>> begin SUPPLIED MATERIAL

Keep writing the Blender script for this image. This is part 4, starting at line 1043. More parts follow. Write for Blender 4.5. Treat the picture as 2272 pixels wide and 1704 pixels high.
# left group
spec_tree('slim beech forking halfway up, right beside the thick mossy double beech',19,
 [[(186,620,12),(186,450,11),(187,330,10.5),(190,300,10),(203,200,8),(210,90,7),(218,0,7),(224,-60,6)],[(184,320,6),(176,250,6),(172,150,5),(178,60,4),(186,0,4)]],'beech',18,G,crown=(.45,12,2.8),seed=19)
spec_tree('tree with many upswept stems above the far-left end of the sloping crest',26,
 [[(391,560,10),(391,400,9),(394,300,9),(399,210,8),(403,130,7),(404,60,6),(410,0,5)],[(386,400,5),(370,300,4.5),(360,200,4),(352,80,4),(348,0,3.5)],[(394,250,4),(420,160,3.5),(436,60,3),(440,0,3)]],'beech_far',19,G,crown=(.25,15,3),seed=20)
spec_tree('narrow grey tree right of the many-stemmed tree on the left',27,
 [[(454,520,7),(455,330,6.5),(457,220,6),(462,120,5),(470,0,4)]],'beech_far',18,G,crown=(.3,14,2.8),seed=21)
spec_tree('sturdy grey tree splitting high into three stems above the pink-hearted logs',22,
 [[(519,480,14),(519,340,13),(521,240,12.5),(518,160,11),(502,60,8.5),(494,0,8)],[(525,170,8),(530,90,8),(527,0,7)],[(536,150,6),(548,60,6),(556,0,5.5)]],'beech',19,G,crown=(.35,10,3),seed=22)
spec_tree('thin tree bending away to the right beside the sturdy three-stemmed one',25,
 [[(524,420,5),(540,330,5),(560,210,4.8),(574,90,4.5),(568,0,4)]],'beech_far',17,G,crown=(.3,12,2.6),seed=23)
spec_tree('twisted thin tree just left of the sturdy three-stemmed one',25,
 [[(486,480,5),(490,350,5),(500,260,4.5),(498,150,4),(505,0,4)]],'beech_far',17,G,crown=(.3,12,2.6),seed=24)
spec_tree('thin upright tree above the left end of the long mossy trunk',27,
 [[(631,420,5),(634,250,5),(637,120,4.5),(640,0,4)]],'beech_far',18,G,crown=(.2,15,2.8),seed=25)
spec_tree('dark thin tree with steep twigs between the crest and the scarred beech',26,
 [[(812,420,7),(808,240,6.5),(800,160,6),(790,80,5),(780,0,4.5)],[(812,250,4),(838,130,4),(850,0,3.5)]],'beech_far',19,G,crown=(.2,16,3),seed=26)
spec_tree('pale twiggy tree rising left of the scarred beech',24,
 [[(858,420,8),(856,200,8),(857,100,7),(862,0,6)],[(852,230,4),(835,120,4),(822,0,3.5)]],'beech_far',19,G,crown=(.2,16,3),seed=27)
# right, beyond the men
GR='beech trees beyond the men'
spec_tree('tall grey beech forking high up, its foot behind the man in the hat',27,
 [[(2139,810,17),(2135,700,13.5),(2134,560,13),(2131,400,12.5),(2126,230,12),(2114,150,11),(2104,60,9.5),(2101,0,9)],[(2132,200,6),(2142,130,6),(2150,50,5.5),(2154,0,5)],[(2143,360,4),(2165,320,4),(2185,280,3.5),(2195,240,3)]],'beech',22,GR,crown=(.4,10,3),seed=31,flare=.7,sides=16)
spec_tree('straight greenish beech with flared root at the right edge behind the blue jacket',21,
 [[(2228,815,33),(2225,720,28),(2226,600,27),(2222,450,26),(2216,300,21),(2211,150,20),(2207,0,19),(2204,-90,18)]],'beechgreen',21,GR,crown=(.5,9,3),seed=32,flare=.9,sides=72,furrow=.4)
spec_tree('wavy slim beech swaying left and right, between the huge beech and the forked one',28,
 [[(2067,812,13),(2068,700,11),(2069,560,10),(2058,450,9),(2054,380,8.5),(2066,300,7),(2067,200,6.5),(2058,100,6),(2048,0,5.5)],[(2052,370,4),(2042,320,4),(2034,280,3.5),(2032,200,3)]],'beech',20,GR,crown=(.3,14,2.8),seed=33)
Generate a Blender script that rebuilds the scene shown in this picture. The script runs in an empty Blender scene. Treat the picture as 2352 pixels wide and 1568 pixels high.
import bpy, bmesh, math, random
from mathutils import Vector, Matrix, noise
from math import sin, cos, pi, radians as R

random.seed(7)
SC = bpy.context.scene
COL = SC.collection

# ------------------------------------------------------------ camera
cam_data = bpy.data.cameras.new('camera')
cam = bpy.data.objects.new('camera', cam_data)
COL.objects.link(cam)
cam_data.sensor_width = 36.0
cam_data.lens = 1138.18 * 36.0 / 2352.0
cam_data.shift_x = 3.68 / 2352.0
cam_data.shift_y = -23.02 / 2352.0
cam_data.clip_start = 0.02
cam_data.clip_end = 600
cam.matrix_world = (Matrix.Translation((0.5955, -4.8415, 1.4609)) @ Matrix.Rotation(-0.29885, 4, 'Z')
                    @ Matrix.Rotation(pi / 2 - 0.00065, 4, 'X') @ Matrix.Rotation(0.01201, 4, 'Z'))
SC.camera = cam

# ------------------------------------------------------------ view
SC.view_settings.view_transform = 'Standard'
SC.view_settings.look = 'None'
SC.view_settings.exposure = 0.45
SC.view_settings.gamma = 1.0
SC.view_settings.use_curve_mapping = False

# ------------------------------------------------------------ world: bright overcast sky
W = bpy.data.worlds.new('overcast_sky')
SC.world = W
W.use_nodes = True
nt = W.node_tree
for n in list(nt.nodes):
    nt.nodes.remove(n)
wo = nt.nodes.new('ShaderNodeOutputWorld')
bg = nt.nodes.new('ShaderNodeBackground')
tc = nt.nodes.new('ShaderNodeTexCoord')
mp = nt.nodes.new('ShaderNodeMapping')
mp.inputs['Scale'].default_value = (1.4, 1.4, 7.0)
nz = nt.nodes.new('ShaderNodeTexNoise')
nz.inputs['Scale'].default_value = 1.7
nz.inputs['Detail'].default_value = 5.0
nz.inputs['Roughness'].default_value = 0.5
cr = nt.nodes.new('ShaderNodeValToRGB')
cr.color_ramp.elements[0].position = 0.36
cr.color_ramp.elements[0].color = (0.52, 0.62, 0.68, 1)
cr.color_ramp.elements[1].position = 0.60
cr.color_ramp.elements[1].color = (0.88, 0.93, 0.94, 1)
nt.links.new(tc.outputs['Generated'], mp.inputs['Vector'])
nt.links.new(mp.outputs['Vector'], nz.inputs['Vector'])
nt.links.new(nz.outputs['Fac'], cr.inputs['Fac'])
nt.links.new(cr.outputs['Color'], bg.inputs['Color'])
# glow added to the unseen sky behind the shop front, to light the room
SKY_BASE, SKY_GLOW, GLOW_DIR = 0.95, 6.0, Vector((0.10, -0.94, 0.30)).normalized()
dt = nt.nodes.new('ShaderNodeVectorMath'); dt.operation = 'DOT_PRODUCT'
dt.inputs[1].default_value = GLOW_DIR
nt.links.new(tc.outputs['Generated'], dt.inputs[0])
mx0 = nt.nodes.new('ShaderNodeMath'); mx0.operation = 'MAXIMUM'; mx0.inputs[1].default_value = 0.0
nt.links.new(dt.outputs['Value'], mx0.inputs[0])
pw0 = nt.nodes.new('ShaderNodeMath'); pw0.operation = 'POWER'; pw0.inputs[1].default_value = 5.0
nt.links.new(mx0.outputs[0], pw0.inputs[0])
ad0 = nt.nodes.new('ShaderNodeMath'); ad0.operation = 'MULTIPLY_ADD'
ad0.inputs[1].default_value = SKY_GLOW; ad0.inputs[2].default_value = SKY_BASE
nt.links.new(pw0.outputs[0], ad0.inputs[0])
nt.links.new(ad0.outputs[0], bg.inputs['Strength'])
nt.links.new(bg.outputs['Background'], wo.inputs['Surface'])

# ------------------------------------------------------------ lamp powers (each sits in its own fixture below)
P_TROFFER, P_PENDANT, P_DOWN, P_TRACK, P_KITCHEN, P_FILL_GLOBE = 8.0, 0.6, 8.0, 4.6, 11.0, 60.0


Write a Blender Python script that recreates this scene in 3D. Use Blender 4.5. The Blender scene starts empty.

>> end SUPPLIED MATERIAL

GOAL OF THE EXERCISE: What is wanted is an exact copy of the lines from the line containing "Generate a Blender" to the line containing "COL = SC.collection", both lines included, and of no other line.

THE COMPLETED TASK:
Generate a Blender script that rebuilds the scene shown in this picture. The script runs in an empty Blender scene. Treat the picture as 2352 pixels wide and 1568 pixels high.
import bpy, bmesh, math, random
from mathutils import Vector, Matrix, noise
from math import sin, cos, pi, radians as R

random.seed(7)
SC = bpy.context.scene
COL = SC.collection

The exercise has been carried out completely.